● Data lines
+ + + +

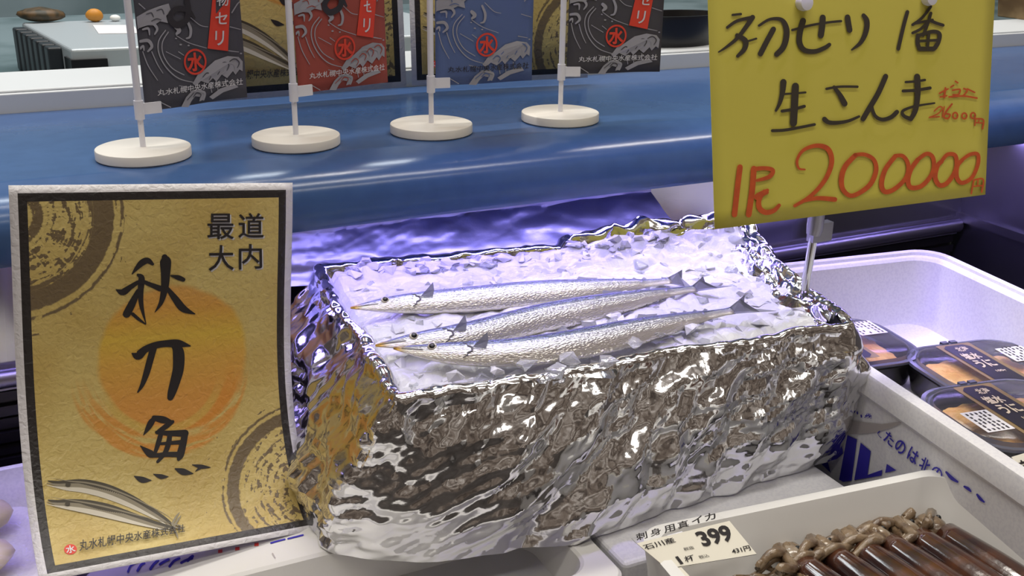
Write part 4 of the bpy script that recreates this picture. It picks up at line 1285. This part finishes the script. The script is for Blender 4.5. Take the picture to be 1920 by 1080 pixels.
for x, y in ((1499, 6), (1735, -3)):
    u, v = px2g(x, y)
    mb = MB(); c = gm(u, v, .004)
    mb.tube([c-sn*.0042, c-sn*.001, c+sn*.003, c+sn*.0036], [.0052, .0062, .0058, .003], 20, up=Vector((0, 0, 1)))
    mb.tube([gm(u, v+.002, -.003), gm(u, v+.02, -.006), tq], .0025, 8)
    mb.build('clip_knob', M['pole'], sign, smooth=True, sharp=50)

# ------------------------------------------------------------------ sea urchin packs
M['urchin'] = mat('sea_urchin', S(206, 146, 82), .4, var=(90, S(224, 178, 108), .35, .65), bump=(140, .8, .003))
M['pack_label'] = mat('pack_label', S(26, 22, 30), .35)
M['gold_edge'] = mat('gold_edge', S(128, 106, 66), .4)
M['lidrim'] = mat('lid_rim', S(104, 106, 122), .2, trans=.35)
def pack(cx, cy, z0, rot, label, stk=(.026, .055, -.004, .030), hx=.067, hy=.056, lx=-.006):
    root = thing('sea_urchin_pack', (cx, cy, z0), label, 'food pack', 'sea urchin packs in the foam box')
    H_ = .030
    mb = MB()
    mb.loft([rrect(cx, cy, hx-.010, hy-.010, 0.0300, z0, rot), rrect(cx, cy, hx-.006, hy-.006, 0.0320, z0+.003, rot), rrect(cx, cy, hx-.001, hy-.001, 0.0360, z0+H_-.004, rot),
             rrect(cx, cy, hx, hy, 0.0370, z0+H_-.003, rot), rrect(cx, cy, hx, hy, 0.0370, z0+H_-.001, rot), rrect(cx, cy, hx-.004, hy-.004, 0.0350, z0+H_-.0005, rot),
             rrect(cx, cy, hx-.007, hy-.007, 0.0330, z0+H_-.006, rot), rrect(cx, cy, hx-.009, hy-.009, 0.0320, z0+H_-.008, rot)])
    mb.build('tray', M['pack_black'], root, smooth=True, sharp=40)
    # roe: lumpy bed
    mb = MB(); rows = []
    c_, s_ = math.cos(rot), math.sin(rot)
    for j in range(31):
        rows.append([])
        for i in range(25):
            a_, b_ = i/12-1, j/15-1
            k = max(abs(a_), abs(b_)); rr_ = math.hypot(a_, b_)
            sc_ = (k/rr_ if rr_ else 1); sc_ = .35*sc_+.65 if rr_ > 0 else 1
            x, y = a_*(hx-.013)*sc_*1.0, b_*(hy-.013)*sc_
            q = Vector((cx+c_*x-s_*y, cy+s_*x+c_*y, z0+H_-.010))
            d_ = VO(q*110)[0]
            q.z += .0085*(1-k**4)*.8+.003*(.5-d_[0])
            rows[-1].append(q)
    mb.grid(rows)
    mb.build('sea_urchin_roe', M['urchin'], root, smooth=True)
    mb = MB()
    mb.loft([rrect(cx, cy, hx+.0006, hy+.0006, 0.0374, z0+H_-.001, rot), rrect(cx, cy, hx+.0006, hy+.0006, 0.0374, z0+H_+.0018, rot), rrect(cx, cy, hx-.0025, hy-.0025, 0.0352, z0+H_+.0022, rot),
             rrect(cx, cy, hx-.004, hy-.004, 0.0350, z0+H_+.0004, rot), rrect(cx, cy, hx-.0055, hy-.0055, 0.0340, z0+H_+.0004, rot), rrect(cx, cy, hx-.007, hy-.007, 0.0330, z0+H_+.0036, rot)], False, False)
    def P3(x, y, z): return Vector((cx+c_*x-s_*y, cy+s_*x+c_*y, z))
    for x in (-.006, .004):
        mb.loft([[P3(x-.0035, hy-.001, z), P3(x+.0035, hy-.001, z), P3(x+.0035, hy+.0035, z), P3(x-.0035, hy+.0035, z)] for z in (z0+H_-.0005, z0+H_+.003)])
    rim = mb.build('lid_rim', M['lidrim'], root, smooth=True, sharp=40)
    mb = MB()
    mb.loft([rrect(cx, cy, hx-.007, hy-.007, 0.0330, z0+H_+.0036, rot), rrect(cx, cy, hx-.010, hy-.010, 0.0310, z0+H_+.0052, rot)], False, True)
    mb.build('clear_lid', M['frosted_lid'], root, smooth=True, sharp=30)
    zl = z0+H_+.0056
    mb = MB()
    wl = .0165
    def poly(x0, x1, y0, y1, z, ch):
        return [P3(*q, z) for q in ((x0+ch, y0), (x1-ch, y0), (x1, y0+ch), (x1, y1-ch), (x1-ch, y1), (x0+ch, y1), (x0, y1-ch), (x0, y0+ch))]
    mb.add(poly(lx-wl-.003, lx+wl+.002, -hy+.010, hy-.010, zl, .001), [tuple(range(8))], 1)
    mb.add(poly(lx-wl+.001, lx+wl-.003, -hy+.012, hy-.013, zl+.0003, .005), [tuple(range(8))], 0)
    lb = mb.build('label_band', [M['pack_label'], M['gold_edge']], root)
    mb = MB()
    def put(t, x0, x1, y0, y1, b_=.02):
        V, Fc = text_fit(t, [(lx+x0, y0), (lx+x1, y0), (lx+x1, y1), (lx+x0, y1)], b_); mb.add([P3(x, y, zl+.0006) for x, y in V], Fc)
    put('北海', -.006, .007, .028, .038); put('塩水', -.011, .007, .010, .024, .03); put('うに', -.010, .009, -.008, .008, .03); put('100g', -.002, .008, -.020, -.015)
    mb.build('lettering', mat('label_text', S(206, 190, 168), .5) if 'label_text' not in bpy.data.materials else bpy.data.materials['label_text'], lb)
    mb = MB()
    mb.add(poly(stk[0], stk[1], stk[2], stk[3], zl+.0001, .0004), [tuple(range(8))], 0)
    for k in range(6):
        xx = stk[0]+.003+.0044*k
        for r in range(6):
            if random.random() < .75 and xx+.002 < stk[1]:
                y0 = stk[2]+.002+.0052*r; mb.add([P3(*q, zl+.0004) for q in ((xx, y0), (xx+.0018, y0), (xx+.0018, y0+random.uniform(.002, .0045)), (xx, y0+.0036))], [(0, 1, 2, 3)], 1)
    mb.build('price_sticker', [M['paper'], M['ink']], root)
    return root
pz = -.232
pack(.706, .712, pz, math.radians(-8), 'sea urchin pack half hidden behind the corner of the foil-wrapped box', stk=(.026, .056, .002, .034))
pack(.796, .612, pz, math.radians(-9), 'sea urchin pack behind the nearest one, its white sticker right of the dark label', stk=(.026, .056, -.004, .026))
pack(.722, .524, pz+.010, math.radians(-9), 'sea urchin pack nearest the viewer, its white sticker left of the dark label', stk=(-.052, -.026, -.03, .004))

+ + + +

From the top of the listing above, repeat each line exactly until you reach the line containing "mb.build('clip_knob', M['pole'], sign, smooth=True, sharp=50)", and repeat that one too. Leave the pictures out.

● Response for this exercise
Write part 4 of the bpy script that recreates this picture. It picks up at line 1285. This part finishes the script. The script is for Blender 4.5. Take the picture to be 1920 by 1080 pixels.
for x, y in ((1499, 6), (1735, -3)):
    u, v = px2g(x, y)
    mb = MB(); c = gm(u, v, .004)
    mb.tube([c-sn*.0042, c-sn*.001, c+sn*.003, c+sn*.0036], [.0052, .0062, .0058, .003], 20, up=Vector((0, 0, 1)))
    mb.tube([gm(u, v+.002, -.003), gm(u, v+.02, -.006), tq], .0025, 8)
    mb.build('clip_knob', M['pole'], sign, smooth=True, sharp=50)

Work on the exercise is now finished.